In this series, we get to know the Artists behind the work with ten questions about their practice, their space, and their ideas. These are their Stories.
Jason Balducci’s Shop
Jason Balducci is a contemporary figurative painter who lives and works in Toronto, Canada. Originally from Italy, his colourful paintings and distinctive personal style emanates energy and spontaneity. His artworks express the vibrant spirit and atmosphere of the expressionist movement.
Jason sees art as a way to experiment and explore the unknown: both the inner personality of his models and of his own state of mind.
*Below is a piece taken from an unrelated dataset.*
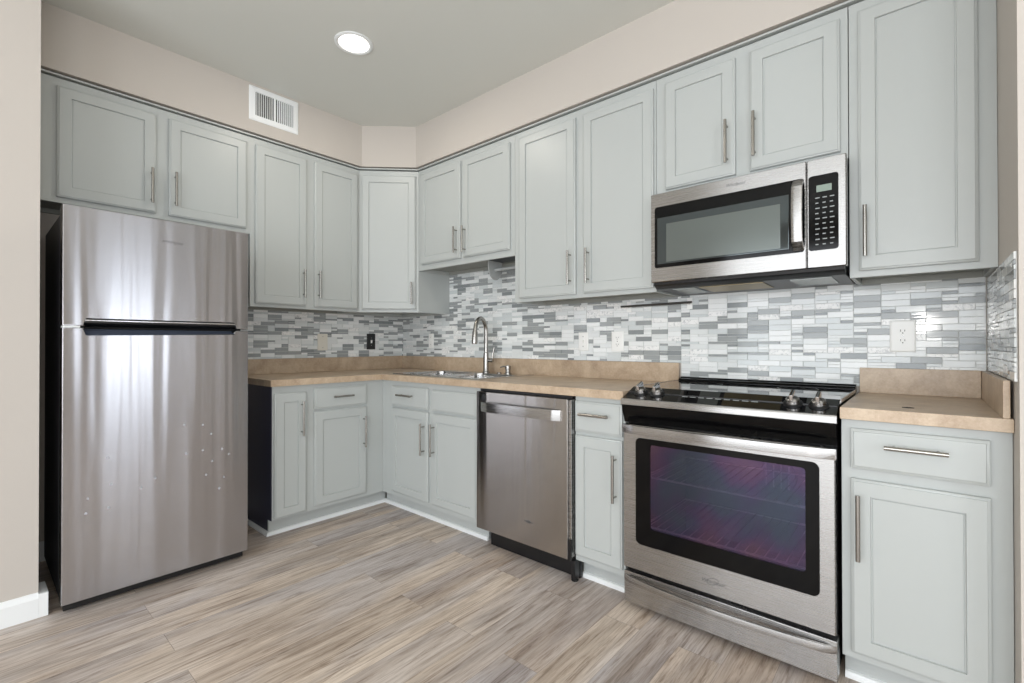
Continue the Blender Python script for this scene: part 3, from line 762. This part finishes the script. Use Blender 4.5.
# towel rail under the tall cabinet
t = thing('towel_rail', 'thin metal towel rail on white brackets under the tall cabinet', 'rail', (2.125, 0, 1.322))
for x in (.03, .375):
    MB().box(x-.014, x+.014, -.0115, -.0068, -.030, .030, MT['plate'], .0015).build('bracket', None, t)
    MB().tube([(x, -.0117, 0), (x, -.05, 0)], .005, MT['nickel'], 10).build('arm', None, t)
MB().tube([(0, -.05, 0), (.40, -.05, .003)], .0058, MT['dark_steel'], 12).build('bar', None, t)
# paper towel holder under the sink cabinet
t = thing('paper_towel_holder', 'empty grey paper towel holder mounted under the cabinet above the sink', 'paper towel holder', (1.245, -.16, 1.671))
m = MB(); pts = [(-.068, 0), (.068, 0)]+[(.068*math.cos(PI*k/14), -.035-.095*math.sin(PI*k/14)) for k in range(0, 15)]
for x, nm in ((0, 'bracket'), (.28, 'bracket')):
    m = MB(); m.prism(pts, x, x+.008, 'x', MT['bracket']); m.build(nm, None, t)
MB().box(.008, .28, -.065, .065, -.006, -.0005, MT['black']).build('mounting_bar', None, t, smooth=False)
MB().tube([(.008, 0, -.062), (.28, 0, -.062)], .011, MT['bracket'], 12).build('rod', None, t)

# vent register on the soffit (faces +x)
t = thing('air_vent', 'white metal air vent on the soffit above the wall cabinets', 'vent', (.33, -1.22, 2.589), PI/2)
m = MB(); o_ = rrect(-.15, .15, -.105, .105, .004, 3); i_ = rrect(-.115, .115, -.072, .072, .003, 3)
m.loops([[(x, -.0003, z) for x, z in i_], [(x, -.0003, z) for x, z in o_], [(x, -.003, z) for x, z in o_], [(x, -.009, z) for x, z in rrect(-.14, .14, -.096, .096, .004, 3)], [(x, -.009, z) for x, z in i_], [(x, -.0003, z) for x, z in i_]], MT['white'], False, False)
m.build('frame', None, t)
MB().box(-.115, .115, -.0012, -.0004, -.072, .072, MT['void']).build('duct_backing', None, t, smooth=False)
MB().box(-.006, .006, -.0088, -.0014, -.072, .072, MT['white']).build('divider', None, t, smooth=False)
for side in (-1, 1):
    m = MB()
    for k in range(8):
        x = side*(.017+k*.0128) ; dx = .0022*side if side > 0 else -.0045
        m.prism([(x-dx, -.0018), (x-dx+.0012, -.0018), (x+dx+.0012, -.0085), (x+dx, -.0085)], -.072, .072, 'z', MT['white'])
    m.build('louvers', None, t, smooth=False)
# recessed ceiling lights
for i, (lx, ly, lb) in enumerate(((1.145, -1.146, 'round white recessed ceiling light, switched on'),)):
    t = thing('recessed_light', lb, 'ceiling light', (lx, ly, CEIL))
    m = MB(); n = 40
    m.loops([[(r_*math.cos(2*PI*k/n), r_*math.sin(2*PI*k/n), z) for k in range(n)] for r_, z in ((.098, -.0003), (.098, -.004), (.088, -.007), (.078, -.004))], MT['white'], False, False)
    m.build('trim_ring', None, t)
    MB().lathe(0, 0, [(.078, -.0005), (.078, -.0032), (.04, -.0036)], MT['lamp_on'], 40).build('lens', None, t)
    l = bpy.data.lights.new('ceiling_lamp', 'AREA'); l.shape = 'DISK'; l.size = .15; l.energy = 5; l.color = (1, .93, .82)
    lo = bpy.data.objects.new('ceiling_lamp', l); C.objects.link(lo); lo.parent = t; lo.location = (0, 0, -.01)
For him, art serves not only to depict the reality, but also to subjectively rethink it, open a dialogue, express personal associations, and find new meanings.
As a contemporary figurative painter, how has your style of art develop?
Active colours, uneven layers, fragmental bodies, sketchy lines and unconventional mixture of techniques and materials are my typical expressive means.
I see art as a way to experiment and explore the unknown: both the inner personality of the models and of my own state of mind. For me, art serves not only to depict the reality but also to subjectively rethink it, open a dialogue, express personal associations, and find new meanings.
Describe why you chose your particular medium?
It is always hard to explain the meaning of painting in words, especially if it is yours. What I can explain is the reason I paint, and it could be that we may wish to capture the experience of seeing something to which we respond, in some way, on canvas. Our marks on the canvas are our response to the voice, the tastes, and the touches we see.
What is your favourite art piece that you’ve created?
The next one
Have you ever been unhappy with an art piece you created?
It happens all the time, I don’t like many pieces I make but I leave them for about a week to then go back and see them with different eyes. Most of time, I just cover them with another creation on top. I find that maybe that piece served only just as a background that gives me more layers for a new piece. It’s my unhappiness that pushes me to do more and get better. Otherwise, I would sit and rely only on my best pieces.
Why do you create art?
Why do we breathe? Art is essential to me as it could be the action of breathing, natural, automatic and necessary to survive.
What is your process when starting a new piece?
I never know what my paintings will look like before I begin and this mystery is exactly what creates the excitement and curiosity I need to stay inspired. I rely on my intuition to keep momentum, as my paintings emerge naturally on their own time. The real mistake we make as visual artists is to assume that what we see when we paint is something separate from us, that we simply observe or measure or record with our eyes. However, when we touchback or respond with our brush, we begin something sensual, a dance of sorts, and a conversation.
What inspires you to create your work? What do you want your art to express?
Music, movies, people, sleep, symmetry or asymmetry of objects, a bird singing, colours outside the lines, see things instead of just looking around. I love combining colours in unusual ways, and the act of simply playing with them, whether it’s on a canvas with paint or on my computer screen, inspires a lot of ideas for me. I look underneath the surface of what is seen, to find the places that are not seen, but felt. The spaces and places that have no words. Also, I have learned that my best work comes when I don’t really care about the outcome, when I’m just messing around with the art supplies. True creativity requires a willingness to play with the raw materials, whether those materials are paint, words etc.
If art was never part of your life, where would you be?
In a colourless, soundless, shapeless, tasteless office. Art, in its many forms, is a necessity of life. It is beneath the building structure of anything and everything. A life and a world without art would be quiet and dull.
Taking a break from art, how do you spend your free time?
Playing music, riding the bike, cooking, exercising, reading, traveling.
Where would you like your art to take you in the next 5 – 10 years?
Traveling the world, teaching how creatives think. One major problem is that society does not recognize art as a fundamental need, but rather a hobby. When many people hear “art” they immediately resort to fine art such as paintings or drawings. Art creates variety and difference in the world. It is not just a physical element but also a mental element. Emotions and thought processes are caused by a momentum of creative thought.